A good video game plays the way a movie looks, if that makes any sense. A game about choices should offer the player a lot of choice: character customization, branching dialogues, and alternate endings. A game that explores themes of morality should include a way to track the player's actions and alter the story accordingly. A horror game should include systems that make the player feel vulnerable, claustrophobic, or isolated.

For this segment of Industry In Review, I'll have a few articles on a selection of game genres, discussing if and how they integrate storytelling with their mechanics. First up will be horror!

Thursday, 27 September 2012

What is a video game genre?

Here's a weird question you may not have considered before: why are game genres different from film or literary genres?

You'll notice that video game genres tend to be defined by how you play them. You have first-person shooters, roleplaying games, real-time strategy, arcade games, and other similar classifications. These all address either the control scheme or the core mechanics of the game - FPS describes a game where you shoot people from a certain camera angle, RPG describes a game where you develop the personality and characteristics and story of one or more characters, RTS describes a game where you control many units in a large-scale battle from a top-down perspective, etc. 

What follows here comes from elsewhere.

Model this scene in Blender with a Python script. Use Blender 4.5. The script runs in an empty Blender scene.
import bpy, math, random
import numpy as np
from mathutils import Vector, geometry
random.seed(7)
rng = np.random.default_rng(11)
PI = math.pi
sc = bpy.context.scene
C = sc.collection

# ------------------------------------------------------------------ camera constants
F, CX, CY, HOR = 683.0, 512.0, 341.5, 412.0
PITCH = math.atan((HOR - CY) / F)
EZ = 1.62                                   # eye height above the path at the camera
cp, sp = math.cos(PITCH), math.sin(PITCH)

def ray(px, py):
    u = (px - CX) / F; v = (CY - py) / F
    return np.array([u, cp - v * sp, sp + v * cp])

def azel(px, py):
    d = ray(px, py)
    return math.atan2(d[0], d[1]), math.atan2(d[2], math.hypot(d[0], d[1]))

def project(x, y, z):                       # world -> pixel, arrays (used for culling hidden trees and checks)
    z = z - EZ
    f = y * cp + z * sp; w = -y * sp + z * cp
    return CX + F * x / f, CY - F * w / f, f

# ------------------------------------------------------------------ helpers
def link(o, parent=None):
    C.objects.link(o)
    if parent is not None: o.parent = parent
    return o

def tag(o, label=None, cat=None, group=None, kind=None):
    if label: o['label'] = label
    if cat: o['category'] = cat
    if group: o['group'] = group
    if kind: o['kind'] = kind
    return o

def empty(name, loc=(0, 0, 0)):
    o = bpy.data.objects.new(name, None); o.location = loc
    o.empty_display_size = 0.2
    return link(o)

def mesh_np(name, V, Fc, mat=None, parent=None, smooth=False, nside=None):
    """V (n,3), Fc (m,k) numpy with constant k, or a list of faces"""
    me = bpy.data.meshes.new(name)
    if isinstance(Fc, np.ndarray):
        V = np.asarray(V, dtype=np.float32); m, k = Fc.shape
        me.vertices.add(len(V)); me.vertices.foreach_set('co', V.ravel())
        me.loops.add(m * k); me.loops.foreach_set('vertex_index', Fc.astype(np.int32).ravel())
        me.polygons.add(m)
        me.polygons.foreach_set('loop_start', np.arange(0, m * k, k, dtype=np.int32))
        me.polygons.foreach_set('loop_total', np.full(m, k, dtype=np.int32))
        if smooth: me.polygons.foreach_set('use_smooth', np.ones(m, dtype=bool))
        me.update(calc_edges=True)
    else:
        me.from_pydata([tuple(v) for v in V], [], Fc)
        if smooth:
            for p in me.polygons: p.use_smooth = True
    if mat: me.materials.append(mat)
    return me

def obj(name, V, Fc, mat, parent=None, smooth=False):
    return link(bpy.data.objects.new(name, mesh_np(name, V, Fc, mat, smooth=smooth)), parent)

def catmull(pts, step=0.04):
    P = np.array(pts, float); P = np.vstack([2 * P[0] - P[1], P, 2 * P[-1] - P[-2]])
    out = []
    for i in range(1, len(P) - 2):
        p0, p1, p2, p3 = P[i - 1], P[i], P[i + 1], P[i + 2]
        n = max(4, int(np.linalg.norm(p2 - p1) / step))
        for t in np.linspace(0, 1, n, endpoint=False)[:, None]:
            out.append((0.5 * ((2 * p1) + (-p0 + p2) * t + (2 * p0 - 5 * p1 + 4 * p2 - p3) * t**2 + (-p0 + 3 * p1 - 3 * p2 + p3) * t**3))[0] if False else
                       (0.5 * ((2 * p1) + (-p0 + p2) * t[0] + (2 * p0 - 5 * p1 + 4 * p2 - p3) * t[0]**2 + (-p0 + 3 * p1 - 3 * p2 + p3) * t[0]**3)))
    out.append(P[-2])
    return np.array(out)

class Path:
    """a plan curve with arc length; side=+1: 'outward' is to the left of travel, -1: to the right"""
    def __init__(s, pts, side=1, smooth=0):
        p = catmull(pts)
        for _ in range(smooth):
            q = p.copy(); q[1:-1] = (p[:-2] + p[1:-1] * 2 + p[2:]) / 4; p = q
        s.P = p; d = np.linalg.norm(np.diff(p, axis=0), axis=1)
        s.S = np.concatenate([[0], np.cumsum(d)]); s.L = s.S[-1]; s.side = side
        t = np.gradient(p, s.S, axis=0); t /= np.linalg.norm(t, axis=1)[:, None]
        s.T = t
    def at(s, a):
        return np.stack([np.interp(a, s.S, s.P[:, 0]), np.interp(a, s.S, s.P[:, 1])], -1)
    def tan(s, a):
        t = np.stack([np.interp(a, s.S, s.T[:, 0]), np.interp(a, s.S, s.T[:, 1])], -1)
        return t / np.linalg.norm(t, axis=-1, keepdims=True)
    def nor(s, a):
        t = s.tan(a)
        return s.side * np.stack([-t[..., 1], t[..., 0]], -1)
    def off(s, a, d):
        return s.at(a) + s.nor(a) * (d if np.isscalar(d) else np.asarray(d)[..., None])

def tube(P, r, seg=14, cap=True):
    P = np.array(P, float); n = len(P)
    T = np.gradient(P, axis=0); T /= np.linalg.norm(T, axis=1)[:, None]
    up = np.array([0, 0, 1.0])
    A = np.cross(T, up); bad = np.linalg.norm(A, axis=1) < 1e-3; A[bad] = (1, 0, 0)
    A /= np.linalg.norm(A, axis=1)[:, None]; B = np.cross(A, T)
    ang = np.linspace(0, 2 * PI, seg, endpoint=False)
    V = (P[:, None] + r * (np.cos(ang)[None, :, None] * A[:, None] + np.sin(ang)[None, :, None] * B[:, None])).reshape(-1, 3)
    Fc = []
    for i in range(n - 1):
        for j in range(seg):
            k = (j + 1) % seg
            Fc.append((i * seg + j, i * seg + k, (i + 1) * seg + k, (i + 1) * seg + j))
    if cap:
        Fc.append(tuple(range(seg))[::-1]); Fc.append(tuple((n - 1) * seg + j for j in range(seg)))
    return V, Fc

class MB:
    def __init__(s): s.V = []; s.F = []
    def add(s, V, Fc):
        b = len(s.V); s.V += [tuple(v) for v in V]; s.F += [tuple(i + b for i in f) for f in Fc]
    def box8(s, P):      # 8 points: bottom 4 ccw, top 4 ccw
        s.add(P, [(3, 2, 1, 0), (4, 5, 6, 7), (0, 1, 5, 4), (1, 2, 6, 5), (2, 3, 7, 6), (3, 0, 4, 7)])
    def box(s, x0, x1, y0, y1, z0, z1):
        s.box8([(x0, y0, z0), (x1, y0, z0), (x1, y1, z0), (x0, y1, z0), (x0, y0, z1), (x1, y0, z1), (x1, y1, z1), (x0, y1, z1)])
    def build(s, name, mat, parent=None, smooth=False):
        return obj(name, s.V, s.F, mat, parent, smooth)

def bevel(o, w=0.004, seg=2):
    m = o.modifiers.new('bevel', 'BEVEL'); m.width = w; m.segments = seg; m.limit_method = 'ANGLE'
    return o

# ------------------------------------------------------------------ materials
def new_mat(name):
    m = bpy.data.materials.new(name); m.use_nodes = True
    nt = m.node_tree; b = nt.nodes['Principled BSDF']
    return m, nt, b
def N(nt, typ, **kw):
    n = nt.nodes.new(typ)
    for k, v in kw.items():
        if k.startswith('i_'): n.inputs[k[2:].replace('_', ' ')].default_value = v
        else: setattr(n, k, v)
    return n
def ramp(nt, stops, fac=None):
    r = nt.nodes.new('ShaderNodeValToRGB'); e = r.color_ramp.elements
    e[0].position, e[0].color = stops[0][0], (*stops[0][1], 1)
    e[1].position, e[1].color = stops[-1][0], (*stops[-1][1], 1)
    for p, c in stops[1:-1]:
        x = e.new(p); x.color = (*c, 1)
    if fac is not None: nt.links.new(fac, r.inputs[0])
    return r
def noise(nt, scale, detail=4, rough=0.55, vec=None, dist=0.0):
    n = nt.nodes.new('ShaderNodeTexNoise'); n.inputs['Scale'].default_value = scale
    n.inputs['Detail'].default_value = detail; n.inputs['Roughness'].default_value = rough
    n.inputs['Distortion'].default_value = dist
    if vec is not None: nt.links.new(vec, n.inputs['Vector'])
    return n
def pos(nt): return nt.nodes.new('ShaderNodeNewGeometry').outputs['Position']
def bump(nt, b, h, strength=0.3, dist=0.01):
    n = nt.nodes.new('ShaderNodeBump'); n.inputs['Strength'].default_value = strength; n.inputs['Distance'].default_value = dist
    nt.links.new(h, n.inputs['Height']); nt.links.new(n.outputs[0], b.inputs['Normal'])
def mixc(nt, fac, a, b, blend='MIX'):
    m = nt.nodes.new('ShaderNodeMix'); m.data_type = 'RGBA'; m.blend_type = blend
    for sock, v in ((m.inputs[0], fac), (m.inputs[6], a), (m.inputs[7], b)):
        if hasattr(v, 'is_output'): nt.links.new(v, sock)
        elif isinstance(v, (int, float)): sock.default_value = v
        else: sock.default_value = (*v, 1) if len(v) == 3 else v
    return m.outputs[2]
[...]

What's important to notice is that these designations ignore the content and mood of the story - first-person shooters are described as FPS games first, regardless of whether they're sci-fi, historical fiction, horror, funny or serious, oppressive or action-packed.

Tuesday, 25 September 2012

Industry In Review

It's been a little over a year since I started reviewing video games. In that year alone I have played and reviewed 74 games, and that doesn't include everything I've played in the years before I started reviewing. My Steam library is currently sitting at 173 games (under a particular counting method), and I have a couple of shelves full of Nintendo and retail PC games. I play over 1,000 hours of video games every year.

I wouldn't call myself an expert by any means. Due to personal preference there are genres I mostly ignore - RTS, MMO, racing, sports, mobile/handheld. But I do think that I'm in a reasonable position to make at least some comments about the state of the industry and where I'd like to see it go.

Over the next couple of weeks I'll be posting articles with the "Industry In Review" tag, exploring genre, mechanics, and some social aspects of gaming, and to wrap things up and bring the ideas together, I'll post some ideas for games that I've been mentally working on for a long time, but don't do me any good just sitting there.

Of course, I'll try to keep up with Wednesday reviews as well.